Blowoff Characteristics and Flame Structure of Edge Flame in the Stagnation Flow.

Abstract

The relation between blowoff characteristics of the edge flame in a methane-air diffusion flame and its flame structure has been investigated by using our original burner. The burner can form an edge flame without premixed flame, as a hole, in the stagnation region of an axisymmetric impinging jet. Varying the hole diameter, blowoff limits and maximum flame temperature were measured for an edge flame's blowoff character, and also, for an edge flame's structure, temperature profile and flame location were measured and a thermal boundary layer around the edge flame was visualized with laser tomographic technique. It is found that all the edge flames in the stagnation flow have a critical stagnation velocity gradient, beyond which the flame can never be existed. The critical stagnation velocity gradient that represents the overall reaction rate in the edge flame zone decreases as the hole diameter is increased. The increase in a hole diameter leads to change of the edge flame's structure and to addition of two heat loss factors to the edge flame. One heat loss factor is the edge flame-wall interaction, which occurs due to decrease in the edge flame's location.

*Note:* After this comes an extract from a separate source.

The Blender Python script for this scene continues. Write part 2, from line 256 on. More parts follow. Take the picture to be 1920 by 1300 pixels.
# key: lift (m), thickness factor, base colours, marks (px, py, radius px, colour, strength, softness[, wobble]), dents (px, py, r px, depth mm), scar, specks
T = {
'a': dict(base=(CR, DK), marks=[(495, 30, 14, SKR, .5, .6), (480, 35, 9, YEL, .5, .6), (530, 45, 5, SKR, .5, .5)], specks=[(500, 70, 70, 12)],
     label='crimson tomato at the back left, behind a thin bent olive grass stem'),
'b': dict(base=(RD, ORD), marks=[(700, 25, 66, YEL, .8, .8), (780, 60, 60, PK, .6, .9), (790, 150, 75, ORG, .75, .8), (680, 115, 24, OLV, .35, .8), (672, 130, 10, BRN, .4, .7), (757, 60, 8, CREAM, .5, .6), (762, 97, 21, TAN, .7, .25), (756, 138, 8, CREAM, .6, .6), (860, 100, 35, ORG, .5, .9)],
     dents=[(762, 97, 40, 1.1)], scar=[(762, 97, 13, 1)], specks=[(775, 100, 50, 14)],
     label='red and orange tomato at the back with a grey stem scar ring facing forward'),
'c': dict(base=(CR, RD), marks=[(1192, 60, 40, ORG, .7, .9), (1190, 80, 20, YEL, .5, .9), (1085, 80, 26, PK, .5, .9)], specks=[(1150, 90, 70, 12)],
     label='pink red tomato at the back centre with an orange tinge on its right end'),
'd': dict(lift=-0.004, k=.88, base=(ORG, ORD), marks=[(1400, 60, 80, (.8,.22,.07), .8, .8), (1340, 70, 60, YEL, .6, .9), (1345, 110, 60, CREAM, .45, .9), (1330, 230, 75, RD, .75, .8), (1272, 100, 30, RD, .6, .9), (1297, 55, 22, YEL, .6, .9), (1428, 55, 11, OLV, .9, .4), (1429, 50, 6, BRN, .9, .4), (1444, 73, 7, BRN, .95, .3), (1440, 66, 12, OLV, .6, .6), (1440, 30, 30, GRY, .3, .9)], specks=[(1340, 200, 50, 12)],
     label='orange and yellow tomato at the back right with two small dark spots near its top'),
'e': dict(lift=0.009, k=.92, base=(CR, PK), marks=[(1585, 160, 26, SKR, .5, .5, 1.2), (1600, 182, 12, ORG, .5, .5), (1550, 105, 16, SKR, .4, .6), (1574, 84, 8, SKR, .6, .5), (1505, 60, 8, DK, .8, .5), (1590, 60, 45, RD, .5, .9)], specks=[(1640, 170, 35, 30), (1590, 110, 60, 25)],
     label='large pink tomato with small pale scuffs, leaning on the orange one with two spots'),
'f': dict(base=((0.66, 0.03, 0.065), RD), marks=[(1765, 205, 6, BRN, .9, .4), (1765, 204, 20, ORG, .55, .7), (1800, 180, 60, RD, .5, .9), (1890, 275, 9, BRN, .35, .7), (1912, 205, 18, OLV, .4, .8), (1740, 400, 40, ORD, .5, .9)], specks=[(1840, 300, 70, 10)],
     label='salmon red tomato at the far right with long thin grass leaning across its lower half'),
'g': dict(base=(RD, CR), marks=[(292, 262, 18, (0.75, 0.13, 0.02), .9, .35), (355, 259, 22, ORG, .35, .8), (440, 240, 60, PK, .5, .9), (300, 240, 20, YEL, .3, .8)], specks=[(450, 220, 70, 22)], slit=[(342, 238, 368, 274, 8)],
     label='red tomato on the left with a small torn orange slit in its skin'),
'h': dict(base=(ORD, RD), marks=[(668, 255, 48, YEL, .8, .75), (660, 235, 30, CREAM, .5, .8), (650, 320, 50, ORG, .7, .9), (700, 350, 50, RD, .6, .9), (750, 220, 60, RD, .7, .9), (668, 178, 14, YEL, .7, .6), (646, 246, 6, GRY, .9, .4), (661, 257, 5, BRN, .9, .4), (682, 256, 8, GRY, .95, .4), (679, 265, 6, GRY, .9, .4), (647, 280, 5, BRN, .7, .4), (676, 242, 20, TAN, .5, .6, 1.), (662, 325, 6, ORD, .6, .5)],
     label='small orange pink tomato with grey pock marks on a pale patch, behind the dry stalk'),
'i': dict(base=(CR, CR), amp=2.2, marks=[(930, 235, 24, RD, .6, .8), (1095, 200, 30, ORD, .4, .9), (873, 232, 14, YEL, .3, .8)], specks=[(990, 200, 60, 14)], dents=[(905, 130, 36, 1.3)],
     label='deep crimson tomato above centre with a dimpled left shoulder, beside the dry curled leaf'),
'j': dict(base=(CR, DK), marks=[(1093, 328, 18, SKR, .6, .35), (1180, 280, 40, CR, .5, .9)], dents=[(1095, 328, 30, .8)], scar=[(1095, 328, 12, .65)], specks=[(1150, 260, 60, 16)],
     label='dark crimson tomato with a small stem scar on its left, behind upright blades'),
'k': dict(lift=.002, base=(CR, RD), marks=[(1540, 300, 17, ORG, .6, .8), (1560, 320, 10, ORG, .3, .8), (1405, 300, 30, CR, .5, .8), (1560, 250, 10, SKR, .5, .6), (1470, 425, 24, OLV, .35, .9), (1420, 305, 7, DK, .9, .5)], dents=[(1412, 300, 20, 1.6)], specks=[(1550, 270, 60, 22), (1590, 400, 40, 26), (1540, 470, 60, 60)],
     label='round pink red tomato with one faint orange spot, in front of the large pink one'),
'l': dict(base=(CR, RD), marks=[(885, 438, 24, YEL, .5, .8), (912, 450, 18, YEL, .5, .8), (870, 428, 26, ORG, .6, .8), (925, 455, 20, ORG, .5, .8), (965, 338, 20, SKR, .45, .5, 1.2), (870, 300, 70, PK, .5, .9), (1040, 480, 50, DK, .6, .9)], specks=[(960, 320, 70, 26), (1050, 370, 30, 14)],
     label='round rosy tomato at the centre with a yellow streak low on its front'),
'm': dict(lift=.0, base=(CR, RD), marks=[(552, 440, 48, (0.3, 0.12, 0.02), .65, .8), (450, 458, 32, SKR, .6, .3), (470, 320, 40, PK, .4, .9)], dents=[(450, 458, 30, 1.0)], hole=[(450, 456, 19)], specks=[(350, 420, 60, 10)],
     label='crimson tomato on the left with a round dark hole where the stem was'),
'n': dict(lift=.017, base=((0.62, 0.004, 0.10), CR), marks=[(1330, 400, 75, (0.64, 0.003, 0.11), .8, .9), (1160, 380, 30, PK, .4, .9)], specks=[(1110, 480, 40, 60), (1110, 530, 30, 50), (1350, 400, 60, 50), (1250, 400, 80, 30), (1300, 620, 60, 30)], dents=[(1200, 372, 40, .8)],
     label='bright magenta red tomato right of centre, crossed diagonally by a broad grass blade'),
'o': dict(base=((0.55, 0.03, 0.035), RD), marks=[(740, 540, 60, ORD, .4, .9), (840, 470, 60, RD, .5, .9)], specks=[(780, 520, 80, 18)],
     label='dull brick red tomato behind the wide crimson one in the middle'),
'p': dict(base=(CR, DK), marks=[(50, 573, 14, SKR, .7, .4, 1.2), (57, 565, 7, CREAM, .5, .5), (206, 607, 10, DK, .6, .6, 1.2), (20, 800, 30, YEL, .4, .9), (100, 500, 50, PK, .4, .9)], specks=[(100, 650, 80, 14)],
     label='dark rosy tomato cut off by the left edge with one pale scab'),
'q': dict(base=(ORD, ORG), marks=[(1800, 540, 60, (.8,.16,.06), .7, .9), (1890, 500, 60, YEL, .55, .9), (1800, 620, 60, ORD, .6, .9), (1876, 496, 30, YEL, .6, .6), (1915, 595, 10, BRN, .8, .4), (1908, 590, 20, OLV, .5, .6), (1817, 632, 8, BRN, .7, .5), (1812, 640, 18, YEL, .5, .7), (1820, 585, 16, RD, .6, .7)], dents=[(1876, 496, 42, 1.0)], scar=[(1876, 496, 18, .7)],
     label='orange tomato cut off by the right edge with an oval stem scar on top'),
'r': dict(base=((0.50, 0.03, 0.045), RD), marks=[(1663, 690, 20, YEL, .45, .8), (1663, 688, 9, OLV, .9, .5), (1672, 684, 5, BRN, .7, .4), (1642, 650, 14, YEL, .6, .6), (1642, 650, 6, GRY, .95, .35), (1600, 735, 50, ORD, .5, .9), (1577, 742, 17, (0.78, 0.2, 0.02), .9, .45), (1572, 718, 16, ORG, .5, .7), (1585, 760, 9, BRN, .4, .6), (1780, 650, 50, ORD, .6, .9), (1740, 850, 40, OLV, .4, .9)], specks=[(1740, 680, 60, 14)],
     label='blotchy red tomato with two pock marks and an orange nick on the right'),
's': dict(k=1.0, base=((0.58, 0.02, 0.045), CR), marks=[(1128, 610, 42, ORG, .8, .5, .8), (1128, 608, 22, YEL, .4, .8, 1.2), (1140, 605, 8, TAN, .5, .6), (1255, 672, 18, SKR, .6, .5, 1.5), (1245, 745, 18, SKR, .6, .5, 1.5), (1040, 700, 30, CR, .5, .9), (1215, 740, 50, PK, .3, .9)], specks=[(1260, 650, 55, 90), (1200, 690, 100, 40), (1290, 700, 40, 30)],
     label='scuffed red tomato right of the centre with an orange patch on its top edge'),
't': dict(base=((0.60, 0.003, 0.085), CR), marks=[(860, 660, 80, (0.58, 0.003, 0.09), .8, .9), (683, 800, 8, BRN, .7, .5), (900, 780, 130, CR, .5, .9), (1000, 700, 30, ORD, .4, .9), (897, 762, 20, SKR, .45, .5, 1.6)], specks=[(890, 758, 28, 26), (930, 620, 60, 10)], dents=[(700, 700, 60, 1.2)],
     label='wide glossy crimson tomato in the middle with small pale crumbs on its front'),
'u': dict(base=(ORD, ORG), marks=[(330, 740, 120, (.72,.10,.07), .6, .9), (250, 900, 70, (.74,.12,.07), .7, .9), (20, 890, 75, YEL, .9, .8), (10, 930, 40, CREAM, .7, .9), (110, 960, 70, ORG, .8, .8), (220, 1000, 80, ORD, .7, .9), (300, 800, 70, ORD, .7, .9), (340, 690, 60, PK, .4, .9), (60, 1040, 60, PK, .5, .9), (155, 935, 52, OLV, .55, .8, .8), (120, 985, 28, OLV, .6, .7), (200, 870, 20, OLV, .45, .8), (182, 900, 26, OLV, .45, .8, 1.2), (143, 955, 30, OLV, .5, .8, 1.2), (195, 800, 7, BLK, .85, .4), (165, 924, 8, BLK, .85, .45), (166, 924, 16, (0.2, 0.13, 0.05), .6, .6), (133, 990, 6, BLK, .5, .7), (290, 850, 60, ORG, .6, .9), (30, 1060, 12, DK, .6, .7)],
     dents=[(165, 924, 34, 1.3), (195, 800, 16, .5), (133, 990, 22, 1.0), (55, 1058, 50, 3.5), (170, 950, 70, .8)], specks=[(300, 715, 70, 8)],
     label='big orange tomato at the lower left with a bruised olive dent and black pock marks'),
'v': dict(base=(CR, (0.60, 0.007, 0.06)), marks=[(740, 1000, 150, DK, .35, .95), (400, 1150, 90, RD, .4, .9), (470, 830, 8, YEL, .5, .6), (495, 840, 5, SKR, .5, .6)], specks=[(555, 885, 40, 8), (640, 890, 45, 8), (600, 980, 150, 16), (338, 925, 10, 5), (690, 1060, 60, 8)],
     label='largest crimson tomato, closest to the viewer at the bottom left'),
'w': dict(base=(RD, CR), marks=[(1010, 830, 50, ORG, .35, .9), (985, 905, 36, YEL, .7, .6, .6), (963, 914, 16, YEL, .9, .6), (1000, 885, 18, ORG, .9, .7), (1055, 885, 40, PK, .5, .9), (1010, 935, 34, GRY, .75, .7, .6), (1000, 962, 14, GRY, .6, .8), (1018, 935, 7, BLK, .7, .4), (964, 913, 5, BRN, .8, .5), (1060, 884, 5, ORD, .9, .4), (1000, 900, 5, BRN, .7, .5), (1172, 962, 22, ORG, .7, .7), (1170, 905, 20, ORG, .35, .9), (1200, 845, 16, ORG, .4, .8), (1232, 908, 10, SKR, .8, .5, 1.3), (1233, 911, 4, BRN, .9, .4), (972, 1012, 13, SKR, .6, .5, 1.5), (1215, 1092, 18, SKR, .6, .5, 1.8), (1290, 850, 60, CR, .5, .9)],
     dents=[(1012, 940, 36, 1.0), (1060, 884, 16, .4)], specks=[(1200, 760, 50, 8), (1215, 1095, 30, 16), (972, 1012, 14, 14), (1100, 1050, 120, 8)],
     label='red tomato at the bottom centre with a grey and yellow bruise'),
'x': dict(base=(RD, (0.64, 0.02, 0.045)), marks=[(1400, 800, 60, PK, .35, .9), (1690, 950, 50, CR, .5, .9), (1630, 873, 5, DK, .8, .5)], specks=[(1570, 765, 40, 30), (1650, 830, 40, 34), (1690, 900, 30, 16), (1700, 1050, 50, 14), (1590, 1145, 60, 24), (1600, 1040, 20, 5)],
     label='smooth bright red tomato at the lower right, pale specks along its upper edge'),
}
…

Another is penetration of cold flow into a hole in the flame, which occurs due to decrease in the overlapping range of thermal boundary layer of the edge flame in the hole. These additional heat losses occur at lower stagnation velocity gradient and have stronger influence on the edge flame as a hole diameter becomes larger. Consequently the overall reaction rate in the edge flame zone is reduced by the increase in a hole diameter. Finally it is clarified that the edge flame shows qualitatively same extinction as a pure diffusion flame, when the flame zone of the edge flame lies spatially as the boundary that divides between oxidizer side and fuel side in spite of existence of a partially premixture of fuel and oxidizer ahead of the reaction zone in the edge flame region.